Barrientos also became the first Filipino kegler to win a gold in the boys’ division. Biboy Rivera bagged the men’s singles plum in 1996.
Playing on lanes 21 and 22, Barrientos scored a three-bagger from the fourth to the sixth frames to beat South Korean Lee Myeongcheol 205-191in the stepladder semifinals.
Myeoncgheol, who took the No. 2 slot after shooting 3533 in the 16-game series, missed the 10-pin in the final game, enabling Barrientos to advance against the Australian No. 1 seed, who earned a bye after emerging as the topnotcher with a 3477 total.

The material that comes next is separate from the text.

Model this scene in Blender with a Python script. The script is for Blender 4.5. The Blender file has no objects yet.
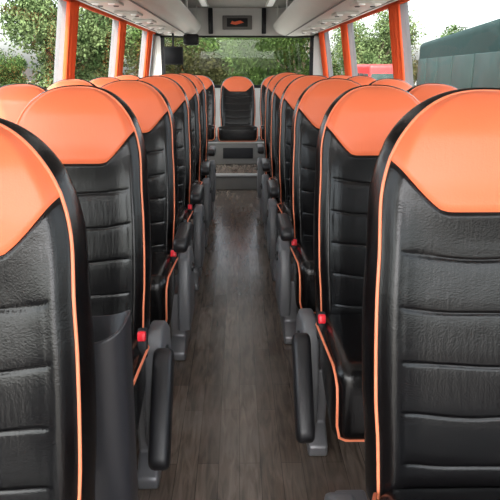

Barrientos had an eight-game series of 1740 in the first block, highlighted by a pair of 23s7 in the fifth and eighth games on top of a 236 in the sixth, to slip into the No. 2 spot at the halfway mark of the event, just 26 pins behind pacesetting South Korean Baek Seungmin (1831) last Tuesday.
When play resumed, the bespectacled Pinoy bowler looked headed to sealing the No. 1 spot in the stepladder finals and a bye after shooting 251 in the 14th game but slumped to 193 and 181 in the last two games and slid to third with a 3447 total.